Kenzo Nakamura (JPN) throwing Martin Schmidt (GER) in the quarter-final in Atlanta, 1996. Photo by David Finch / Getty Images.

“In times before, we built some competition opportunities to get better and better. Then they made any occasion into an opportunity to compete because there weren’t so many organised competitions as there are now. Now there are more tournaments and with points and ranking. Also, before we had Kangeiko in Japan and summer training and so if someone was not in good condition there were these extra ways to raise the fitness levels.

During the process of developing towards this medal, an athlete must be changing their way of thinking. Making the grade changes the way you think and the way you talk without even realising it.”

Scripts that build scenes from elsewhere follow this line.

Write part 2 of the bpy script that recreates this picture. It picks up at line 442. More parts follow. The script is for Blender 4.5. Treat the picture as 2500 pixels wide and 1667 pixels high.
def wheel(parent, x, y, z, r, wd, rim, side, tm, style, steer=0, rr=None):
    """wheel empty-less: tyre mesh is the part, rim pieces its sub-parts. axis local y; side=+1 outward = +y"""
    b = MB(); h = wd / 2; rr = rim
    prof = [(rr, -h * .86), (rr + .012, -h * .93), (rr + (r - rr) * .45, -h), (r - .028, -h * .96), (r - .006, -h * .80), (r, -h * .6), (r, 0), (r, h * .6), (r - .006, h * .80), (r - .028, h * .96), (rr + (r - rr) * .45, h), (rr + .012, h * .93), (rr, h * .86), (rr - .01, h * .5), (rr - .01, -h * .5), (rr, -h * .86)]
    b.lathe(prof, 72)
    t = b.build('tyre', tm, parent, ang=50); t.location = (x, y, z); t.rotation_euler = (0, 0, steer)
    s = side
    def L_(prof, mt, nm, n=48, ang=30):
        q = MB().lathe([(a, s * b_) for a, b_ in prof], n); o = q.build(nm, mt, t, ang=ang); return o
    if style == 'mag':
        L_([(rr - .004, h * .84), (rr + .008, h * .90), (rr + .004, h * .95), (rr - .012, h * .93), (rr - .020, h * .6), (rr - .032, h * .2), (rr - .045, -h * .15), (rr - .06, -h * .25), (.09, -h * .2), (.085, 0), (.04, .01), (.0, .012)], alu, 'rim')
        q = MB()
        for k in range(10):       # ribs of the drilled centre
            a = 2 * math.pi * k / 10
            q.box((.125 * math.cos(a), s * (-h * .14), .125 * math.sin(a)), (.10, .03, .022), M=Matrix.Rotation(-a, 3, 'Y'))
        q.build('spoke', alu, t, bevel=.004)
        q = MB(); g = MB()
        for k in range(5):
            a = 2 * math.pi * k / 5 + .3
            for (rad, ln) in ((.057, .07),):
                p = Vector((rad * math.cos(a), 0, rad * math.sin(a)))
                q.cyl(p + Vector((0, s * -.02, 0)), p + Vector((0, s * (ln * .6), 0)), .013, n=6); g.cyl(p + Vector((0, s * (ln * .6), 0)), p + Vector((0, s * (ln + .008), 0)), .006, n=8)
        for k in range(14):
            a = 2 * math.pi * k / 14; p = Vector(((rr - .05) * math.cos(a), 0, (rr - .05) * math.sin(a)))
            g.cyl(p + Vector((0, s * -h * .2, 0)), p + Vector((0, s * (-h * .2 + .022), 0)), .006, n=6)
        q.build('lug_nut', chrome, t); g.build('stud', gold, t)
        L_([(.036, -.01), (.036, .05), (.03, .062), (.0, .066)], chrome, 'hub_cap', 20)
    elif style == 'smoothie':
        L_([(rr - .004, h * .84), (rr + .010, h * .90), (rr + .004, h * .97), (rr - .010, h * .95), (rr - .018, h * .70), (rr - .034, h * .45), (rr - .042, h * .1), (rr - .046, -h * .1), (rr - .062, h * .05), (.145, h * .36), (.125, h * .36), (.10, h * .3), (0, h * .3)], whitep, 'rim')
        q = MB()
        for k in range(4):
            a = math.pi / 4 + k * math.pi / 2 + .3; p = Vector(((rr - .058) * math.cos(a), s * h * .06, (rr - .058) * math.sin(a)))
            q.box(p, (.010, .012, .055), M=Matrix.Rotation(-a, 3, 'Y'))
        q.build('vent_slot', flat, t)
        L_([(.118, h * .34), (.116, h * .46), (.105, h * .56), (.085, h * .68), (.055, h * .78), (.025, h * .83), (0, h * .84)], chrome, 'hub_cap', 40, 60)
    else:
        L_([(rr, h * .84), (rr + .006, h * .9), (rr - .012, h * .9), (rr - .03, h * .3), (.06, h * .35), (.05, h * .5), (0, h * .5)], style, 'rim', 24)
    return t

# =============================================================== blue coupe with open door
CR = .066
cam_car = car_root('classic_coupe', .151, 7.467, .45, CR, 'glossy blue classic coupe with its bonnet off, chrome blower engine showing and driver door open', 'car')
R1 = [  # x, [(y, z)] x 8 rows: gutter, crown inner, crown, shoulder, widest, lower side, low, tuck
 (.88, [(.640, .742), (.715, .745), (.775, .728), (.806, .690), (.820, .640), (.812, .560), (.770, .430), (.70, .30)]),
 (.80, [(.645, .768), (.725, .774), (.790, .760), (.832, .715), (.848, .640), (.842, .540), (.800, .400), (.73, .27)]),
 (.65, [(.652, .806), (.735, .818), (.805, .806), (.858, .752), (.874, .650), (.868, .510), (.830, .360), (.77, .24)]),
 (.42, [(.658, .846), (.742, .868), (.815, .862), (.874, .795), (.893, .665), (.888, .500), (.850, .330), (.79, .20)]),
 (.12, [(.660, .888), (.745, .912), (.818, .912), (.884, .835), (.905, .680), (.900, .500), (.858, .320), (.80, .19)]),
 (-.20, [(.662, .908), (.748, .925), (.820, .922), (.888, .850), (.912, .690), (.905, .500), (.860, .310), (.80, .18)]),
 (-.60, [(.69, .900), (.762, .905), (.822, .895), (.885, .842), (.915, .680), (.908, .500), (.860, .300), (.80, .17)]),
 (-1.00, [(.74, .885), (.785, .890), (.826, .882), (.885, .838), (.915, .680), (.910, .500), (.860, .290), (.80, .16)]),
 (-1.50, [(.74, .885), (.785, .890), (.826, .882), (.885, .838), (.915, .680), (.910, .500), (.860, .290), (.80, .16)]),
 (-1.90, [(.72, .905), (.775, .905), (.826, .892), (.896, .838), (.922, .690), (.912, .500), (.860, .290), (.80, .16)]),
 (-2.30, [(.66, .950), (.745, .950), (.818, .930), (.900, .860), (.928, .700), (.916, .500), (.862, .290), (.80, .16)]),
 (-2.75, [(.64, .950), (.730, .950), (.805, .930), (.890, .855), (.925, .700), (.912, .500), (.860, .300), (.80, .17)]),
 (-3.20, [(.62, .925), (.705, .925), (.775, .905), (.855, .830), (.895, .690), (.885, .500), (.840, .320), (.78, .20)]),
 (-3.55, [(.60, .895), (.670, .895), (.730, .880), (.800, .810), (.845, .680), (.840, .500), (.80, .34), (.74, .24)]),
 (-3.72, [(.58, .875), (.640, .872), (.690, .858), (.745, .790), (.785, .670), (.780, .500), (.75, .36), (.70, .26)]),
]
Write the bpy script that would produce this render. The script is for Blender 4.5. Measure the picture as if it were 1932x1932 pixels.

With all that said, what was the difference between winning the gold and not winning it, for you? Why was it Kenzo Nakamura that day and not someone else?

“I never thought I had a special sense for any special techniques. I had a very strong heart though and would never give up. The difference between me and them may be how seriously I put myself into judo.

There are many judoka who are strong and have certain types of technique and it was important to be able to adapt and to change; I did that well. Like Darwin’s theory, I was adaptable and so survived. Through practice and knowing myself and the choice to cover any lack of technique with power and stamina, I pursued how I could win by taking ippon.”

Holding Harkat (ALG) in the round of 16 at the 1996 Atlanta Olympic Games. Photo by David Finch / Getty Images.

“It is a normal idea for everyone to develop themselves but it is also necessary to include the opponent in our thinking as well. I did that too.”

Would life be different if you didn’t win the Olympic gold?

“If I didn’t get the gold then life would have been different. Yamashita Sensei said that after winning a medal at the Olympics the colour of that medal changes. You have to continue with the right behaviour in order for the medal to stay gold. It can change and reduce if you don’t respect this achievement.

I won the final in Atlanta by hantei 2-1 and I expressed my happiness in that moment but when I looked at my opponent, he was full of disappointment and hit the tatami, so I regained my composure. I think you don’t notice this kind of moment unless you do judo. I took that into life with me, a lesson learned due to winning that gold medal.

One last thing is that my big brother is like a coach to me. Four years older, he had some sort of leadership role. Also my middle brother was close to my age and was like a training partner so I had a coach and training partner with me always and the atmosphere between us was good and all of that was an advantage. We were all world champions.”

Yoshio and Yukimasa Nakamura were world champions in 1993; Kenzo won in 1997. Yukimasa won a silver medal at the Atlanta Olympics at -65 kg while Kenzo became Olympic champion at the same event, -71 kg.